WEFの主張は正しいかもしれない。しかし、現実に目を向けると、報告書も認めているように、紹介されているアイデアの大半は、単なる構想もしくは試験的なものに過ぎない。また、ブロックチェーン・ネットワークは、それ自体が環境問題を引き起こす可能性も持っている。最も普及しているブロックチェーンにいたっては、共有台帳内の情報が正確であるという合意に到達するために参加者が用いるプルーフオブワーク(proof-of-work)と呼ばれるプロセスを実行するために、小さな国1つ分もの電力を消費するのだ。

今後、エネルギー効率の高い合意メカニズムが現れ、大きな成功を収めるかもしれない。しかし、合意メカニズムの持つ技術的障害を取り繕うことはできない。
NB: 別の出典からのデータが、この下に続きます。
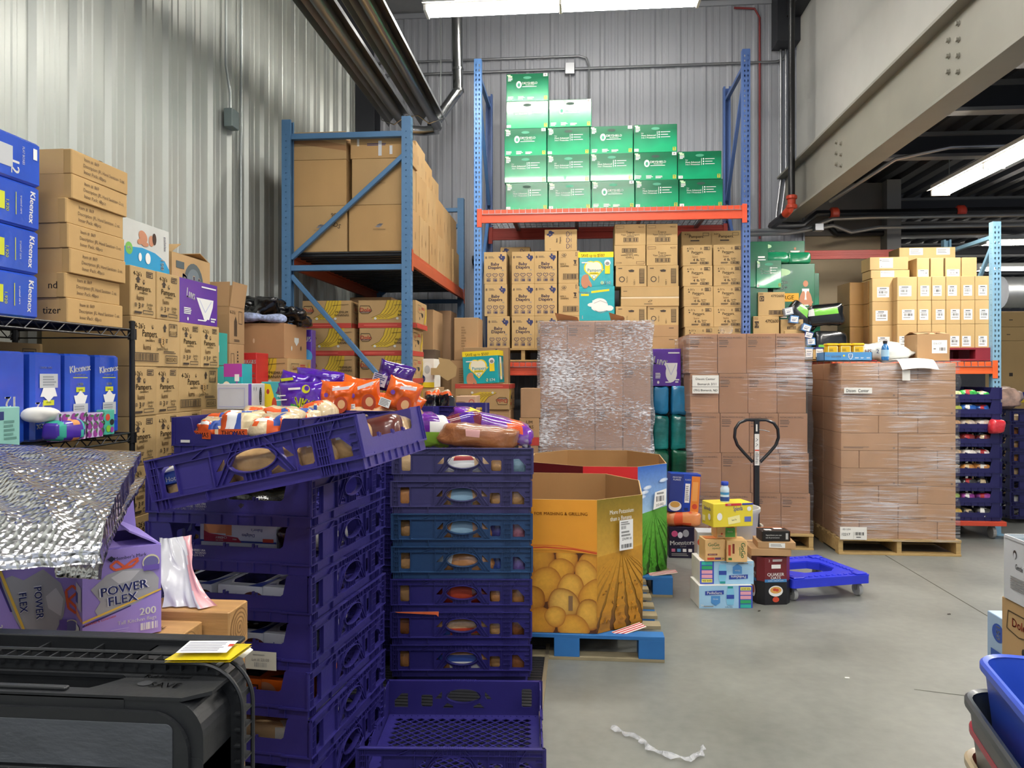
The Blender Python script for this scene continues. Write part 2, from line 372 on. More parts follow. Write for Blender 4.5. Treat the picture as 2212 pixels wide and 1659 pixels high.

スケーラビリティや環境の持続可能性に関連する課題については、参加者に自分自身を識別させることを義務付けるブロックチェーン・ネットワークへと方向転換することで克服できる可能性がある。これにより、ネットワークの他の人々に自分たちが信用に足ると納得させるためにかかるコストが削減される(そうした構造は、ブロックチェーンの匿名性という根幹的な考えを弱体化させると多くの人が主張するかもしれないが)。向かう先がどのような道であれ、地球の環境問題に対処する以前に、ブロックチェーン・ネットワークは自らの環境上の課題に対処しなければならない。